アイスホッケー・アジアリーグでプレーオフ・セミファイナルに臨んだ王子イーグルスはハルラに敗れ、今冬の戦いを終えた。多くのスタッフや選手たちのメンバーも交代し、「血の入れ替え」を決行して挑んだシーズンだった。チームの奮闘を3回にわたって振り返る。
■新体制、決意の船出
昨年4月にかつてのチームの元DF、菅原宣宏新監督が就任し、真っ先に「意識改革」に着手した。「自分の仕事に目的意識を持ち、それぞれが主体性を持つチームにする」と常に語り、スタッフと選手の考え方を入念に擦り合わせ、選手の練習や競技に対する取り組み方を見詰めていた。
今季から主将に就いたDF山下敬史は新生チーム始動後の体力錬成期に「全員がリーダーという意識の中でやれているし、チームの雰囲気も良くやれている」と手応えを口にしていた。
補強戦力も旧日本製紙クレインズからGKドリュー・マッキンタイア、FW中島彰吾、●【99cb】木健太、直近はフィンランドで海外挑戦していたFW大澤勇斗らが加入。実績を持つ選手の大量獲得に成功し、優勝候補ともささやかれていた。
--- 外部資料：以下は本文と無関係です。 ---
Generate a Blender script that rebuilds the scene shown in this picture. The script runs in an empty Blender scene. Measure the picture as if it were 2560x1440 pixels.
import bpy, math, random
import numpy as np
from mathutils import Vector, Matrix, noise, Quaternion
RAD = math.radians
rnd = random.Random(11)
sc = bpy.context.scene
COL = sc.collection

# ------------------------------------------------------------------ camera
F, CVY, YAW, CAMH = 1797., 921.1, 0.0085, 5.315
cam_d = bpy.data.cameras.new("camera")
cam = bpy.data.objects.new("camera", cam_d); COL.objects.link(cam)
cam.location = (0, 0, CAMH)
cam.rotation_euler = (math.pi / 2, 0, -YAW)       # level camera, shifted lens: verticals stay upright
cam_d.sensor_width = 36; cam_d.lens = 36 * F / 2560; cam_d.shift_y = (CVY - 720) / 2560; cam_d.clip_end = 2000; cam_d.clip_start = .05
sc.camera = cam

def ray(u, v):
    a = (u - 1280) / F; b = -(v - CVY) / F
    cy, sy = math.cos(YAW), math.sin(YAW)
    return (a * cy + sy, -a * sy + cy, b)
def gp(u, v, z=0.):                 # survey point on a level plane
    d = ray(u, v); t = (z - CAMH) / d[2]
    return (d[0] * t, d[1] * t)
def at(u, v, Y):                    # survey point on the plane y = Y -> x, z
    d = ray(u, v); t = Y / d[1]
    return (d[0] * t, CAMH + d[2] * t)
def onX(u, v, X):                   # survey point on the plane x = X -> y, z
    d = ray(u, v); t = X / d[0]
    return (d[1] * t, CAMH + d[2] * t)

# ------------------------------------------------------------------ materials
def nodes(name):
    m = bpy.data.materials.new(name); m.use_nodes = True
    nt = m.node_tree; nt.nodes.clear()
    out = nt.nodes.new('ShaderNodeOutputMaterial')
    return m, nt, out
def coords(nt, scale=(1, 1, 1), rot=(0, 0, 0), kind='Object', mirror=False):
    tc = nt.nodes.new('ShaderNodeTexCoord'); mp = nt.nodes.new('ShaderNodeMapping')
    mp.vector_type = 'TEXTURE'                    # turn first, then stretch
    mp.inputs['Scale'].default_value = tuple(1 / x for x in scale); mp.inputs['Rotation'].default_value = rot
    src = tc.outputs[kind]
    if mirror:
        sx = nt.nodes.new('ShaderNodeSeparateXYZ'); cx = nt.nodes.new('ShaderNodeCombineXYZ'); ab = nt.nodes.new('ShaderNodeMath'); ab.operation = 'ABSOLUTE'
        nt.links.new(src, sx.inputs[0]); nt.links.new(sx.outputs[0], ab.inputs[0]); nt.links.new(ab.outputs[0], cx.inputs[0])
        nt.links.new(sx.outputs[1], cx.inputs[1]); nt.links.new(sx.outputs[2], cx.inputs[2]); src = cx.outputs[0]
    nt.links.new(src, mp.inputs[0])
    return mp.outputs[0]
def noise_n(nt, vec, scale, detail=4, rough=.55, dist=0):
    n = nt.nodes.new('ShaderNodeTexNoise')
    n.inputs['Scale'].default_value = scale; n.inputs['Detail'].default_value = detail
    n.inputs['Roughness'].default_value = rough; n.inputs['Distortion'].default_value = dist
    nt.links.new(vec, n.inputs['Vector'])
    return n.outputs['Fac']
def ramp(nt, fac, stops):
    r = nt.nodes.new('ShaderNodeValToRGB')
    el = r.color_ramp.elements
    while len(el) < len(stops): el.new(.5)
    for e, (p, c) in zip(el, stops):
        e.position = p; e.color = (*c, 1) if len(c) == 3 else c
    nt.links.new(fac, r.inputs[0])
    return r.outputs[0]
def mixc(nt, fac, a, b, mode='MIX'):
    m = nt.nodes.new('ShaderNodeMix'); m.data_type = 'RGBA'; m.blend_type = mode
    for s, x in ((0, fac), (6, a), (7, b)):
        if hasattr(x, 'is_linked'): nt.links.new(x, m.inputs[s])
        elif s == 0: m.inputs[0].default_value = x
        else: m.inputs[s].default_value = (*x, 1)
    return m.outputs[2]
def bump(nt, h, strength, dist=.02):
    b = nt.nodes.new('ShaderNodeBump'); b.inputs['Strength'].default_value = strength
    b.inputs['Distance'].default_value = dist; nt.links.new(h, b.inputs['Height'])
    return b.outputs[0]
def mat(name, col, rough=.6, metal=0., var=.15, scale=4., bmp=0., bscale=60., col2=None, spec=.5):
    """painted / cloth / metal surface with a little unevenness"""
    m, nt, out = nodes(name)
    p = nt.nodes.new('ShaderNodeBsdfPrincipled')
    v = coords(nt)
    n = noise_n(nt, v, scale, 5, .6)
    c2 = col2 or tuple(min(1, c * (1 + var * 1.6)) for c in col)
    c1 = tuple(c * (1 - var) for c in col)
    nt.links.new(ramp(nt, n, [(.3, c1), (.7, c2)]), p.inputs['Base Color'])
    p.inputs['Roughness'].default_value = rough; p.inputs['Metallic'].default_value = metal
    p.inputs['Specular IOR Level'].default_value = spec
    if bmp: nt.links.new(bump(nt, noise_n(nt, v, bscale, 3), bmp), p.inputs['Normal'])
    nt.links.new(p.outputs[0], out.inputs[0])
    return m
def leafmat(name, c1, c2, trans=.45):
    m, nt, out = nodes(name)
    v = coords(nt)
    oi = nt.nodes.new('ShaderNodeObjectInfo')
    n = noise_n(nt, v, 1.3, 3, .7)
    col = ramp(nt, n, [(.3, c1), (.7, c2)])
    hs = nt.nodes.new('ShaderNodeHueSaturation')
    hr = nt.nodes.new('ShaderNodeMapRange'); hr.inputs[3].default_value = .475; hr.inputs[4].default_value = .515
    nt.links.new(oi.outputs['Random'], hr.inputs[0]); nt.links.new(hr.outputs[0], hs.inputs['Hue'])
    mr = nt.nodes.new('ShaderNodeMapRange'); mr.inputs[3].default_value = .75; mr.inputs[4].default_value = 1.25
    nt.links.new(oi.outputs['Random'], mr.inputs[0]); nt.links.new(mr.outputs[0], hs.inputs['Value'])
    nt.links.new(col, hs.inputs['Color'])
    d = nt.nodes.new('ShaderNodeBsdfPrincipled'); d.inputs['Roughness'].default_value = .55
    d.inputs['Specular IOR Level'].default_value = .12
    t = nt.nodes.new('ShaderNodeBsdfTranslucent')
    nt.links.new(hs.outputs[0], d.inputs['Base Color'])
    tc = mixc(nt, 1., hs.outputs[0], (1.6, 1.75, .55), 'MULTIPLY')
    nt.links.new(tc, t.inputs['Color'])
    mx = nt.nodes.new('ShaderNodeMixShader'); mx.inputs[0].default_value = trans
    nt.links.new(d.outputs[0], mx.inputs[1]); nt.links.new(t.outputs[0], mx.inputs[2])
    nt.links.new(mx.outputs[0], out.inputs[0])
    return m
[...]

氷上練習が本格化して、個々が生き生きとホッケーに取り組む様子がうかがえた。
■好不調の波現れる
レギュラーリーグは昨年8月に開幕。アウェーでの青森県八戸市で迎えた東北フリーブレイズとの2連戦には連勝したものの、苫小牧でのホーム開幕戦となった対ひがし北海道クレインズとの連戦は接戦を落とし2連敗。その後、当時首位だったアニャンハルラとの3連戦に2勝1敗と勝ち越し、一気に持ち直すかと思われたが、勝ちと負けを繰り返し、なかなか波に乗れなかった。
序盤12試合は5勝7敗と負け越し、スタートダッシュがかなわなかった。
特に2点差以内の9試合を見ていくと成績は3勝6敗と接戦での取りこぼしが目立ち、既存メンバーと新加入戦力の融合にやや時間がかかっていたようだ。
■パワープレーとキルプレー
開幕ダッシュ失敗の一因は、ゲーム中に反則退場で生まれるアイスホッケー特有の状況、スペシャルプレーの精度にあった。レギュラーシーズン序盤の段階で攻勢となるパワープレーでの得点率は20%台後半とリーグ上位に達していたものの、少人数で守勢に回るキルプレーの失点率はリーグ最下位を記録した。
この反省を踏まえ、ポジショニングを改良して中盤以降は得点と守備の効率を高め、はっきりと立て直した。
パワープレーでは、若手ホープのFW中屋敷侑史と母チーム復帰の大澤らが引っ張った。中屋敷はパワープレーの場面で積極的な投入が目立ち、「大事な場面で起用されて意気に感じている」と話すように、果敢な好判断で得点を連発。シーズン通算では全36試合に出場し、チーム2位の13ゴールをたたき出した。
「海外では、競技に対する『ハングリー精神』を学んだ」と言う大澤は通算チームトップタイの14ゴール。「最初はなかなかかみ合わないところもあったが、全員が懸命に走り、体を張ったプレーができるようになった」と振り返った。